BEGIN Data shown

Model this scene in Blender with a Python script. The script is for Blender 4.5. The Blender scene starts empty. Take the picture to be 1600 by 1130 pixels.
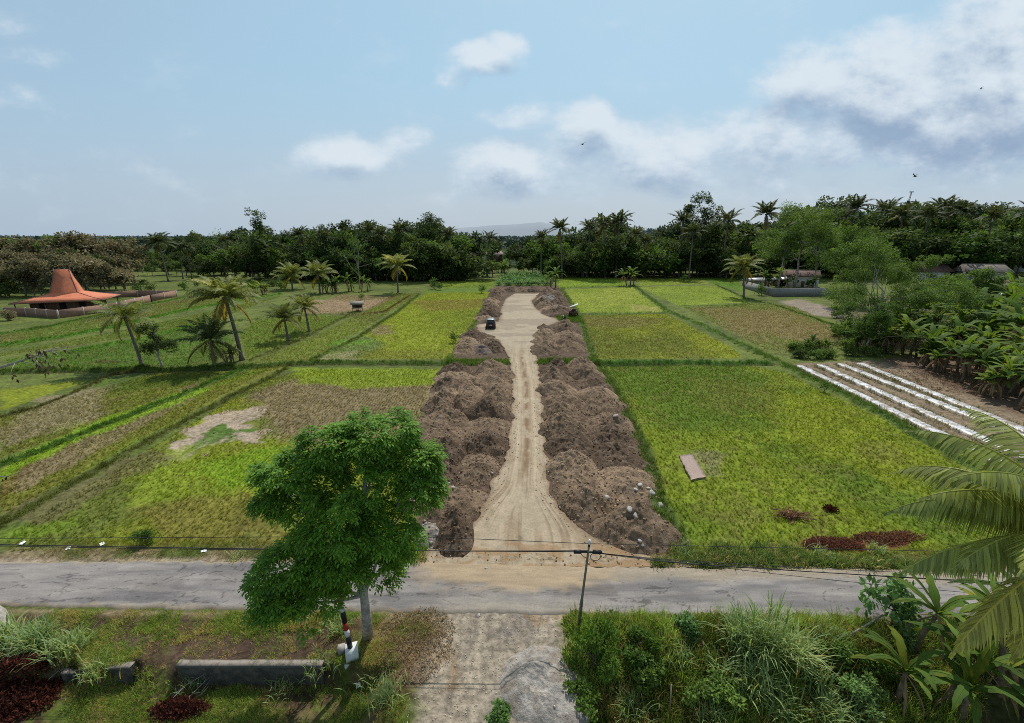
import bpy, math, random
import numpy as np
from mathutils import Vector
rng = np.random.default_rng(7)
random.seed(7)
SC = bpy.context.scene
COL = SC.collection
# ------------------------------------------------------------------ camera
FPX, PITCH, CZ = 720.0, math.radians(15.15), 17.0
cp, sp = math.cos(PITCH), math.sin(PITCH)
def ray(px, py):
    a = (px - 800) / FPX; b = (565 - py) / FPX
    return np.array([a, cp + b * sp, -sp + b * cp])
def P(px, py, z=0.0):                       # where the sight line meets height z
    d = ray(px, py); t = (z - CZ) / d[2]
    return np.array([d[0] * t, d[1] * t, z])
def Q(px, py, Y):                           # where the sight line meets depth Y
    d = ray(px, py); t = Y / d[1]
    return np.array([d[0] * t, Y, CZ + d[2] * t])
cam = bpy.data.cameras.new('camera'); camo = bpy.data.objects.new('camera', cam); COL.objects.link(camo)
camo.location = (0, 0, CZ); camo.rotation_euler = (math.pi / 2 - PITCH, 0, 0)
cam.sensor_fit = 'HORIZONTAL'; cam.sensor_width = 36; cam.lens = 36 * FPX / 1600
cam.clip_start = 0.3; cam.clip_end = 20000
SC.camera = camo
SC.view_settings.view_transform = 'Standard'; SC.view_settings.look = 'None'
SC.view_settings.exposure = 0
# ------------------------------------------------------------------ noise
def _h(ix, iy, s):
    n = (ix.astype(np.int64) * 374761393 + iy.astype(np.int64) * 668265263 + s * 974711) & 0xFFFFFFFF
    n = ((n ^ (n >> 13)) * 1274126177) & 0xFFFFFFFF
    return ((n ^ (n >> 16)) & 0xFFFFFF) / float(0xFFFFFF)
def vn(x, y, s=0):
    x = np.asarray(x, float); y = np.asarray(y, float)
    ix = np.floor(x); iy = np.floor(y); fx = x - ix; fy = y - iy
    fx = fx * fx * (3 - 2 * fx); fy = fy * fy * (3 - 2 * fy)
    a = _h(ix, iy, s); b = _h(ix + 1, iy, s); c = _h(ix, iy + 1, s); d = _h(ix + 1, iy + 1, s)
    return (a * (1 - fx) + b * fx) * (1 - fy) + (c * (1 - fx) + d * fx) * fy
def fbm(x, y, o=4, s=0):
    r = 0; a = .5; t = 0
    for i in range(o):
        r = r + a * vn(x * 2 ** i + 17.3 * i, y * 2 ** i - 9.1 * i, s + i * 13); t += a; a *= .5
    return r / t
def sm(a, b, x):
    t = np.clip((x - a) / (b - a), 0, 1); return t * t * (3 - 2 * t)
def lin(c):
    c = np.array(c, float) / 255.0
    return np.where(c < .04045, c / 12.92, ((c + .055) / 1.055) ** 2.4)
KALB = 0.72
def A(r, g, b, k=1.0): return lin((r, g, b)) * KALB * k          # sunlit look -> base colour
# ------------------------------------------------------------------ properties
def tag(o, label=None, cat=None, group=None, kind=None):
    if label: o['label'] = label
    if cat: o['category'] = cat
    if group: o['group'] = group
    if kind: o['kind'] = kind
    return o
def empty(name, loc=(0, 0, 0), rz=0):
    o = bpy.data.objects.new(name, None); COL.objects.link(o); o.location = tuple(loc); o.rotation_euler.z = rz
    o.empty_display_size = .2
    return o
def copy_tree(o, parent=None, depth=0):
    c = o.copy(); COL.objects.link(c)
    if parent is not None: c.parent = parent
    for ch in KIDS.get(o.name, []): 
        copy_tree(ch, c, depth + 1)
    return c
KIDS = {}
def link(o, parent=None):
    COL.objects.link(o)
    if parent is not None:
        o.parent = parent; KIDS.setdefault(parent.name, []).append(o)
    return o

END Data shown

- [What you should do] Pull out the lines above in which the word "scene" appears.

- [Worked answer]
Model this scene in Blender with a Python script. The script is for Blender 4.5. The Blender scene starts empty. Take the picture to be 1600 by 1130 pixels.
SC = bpy.context.scene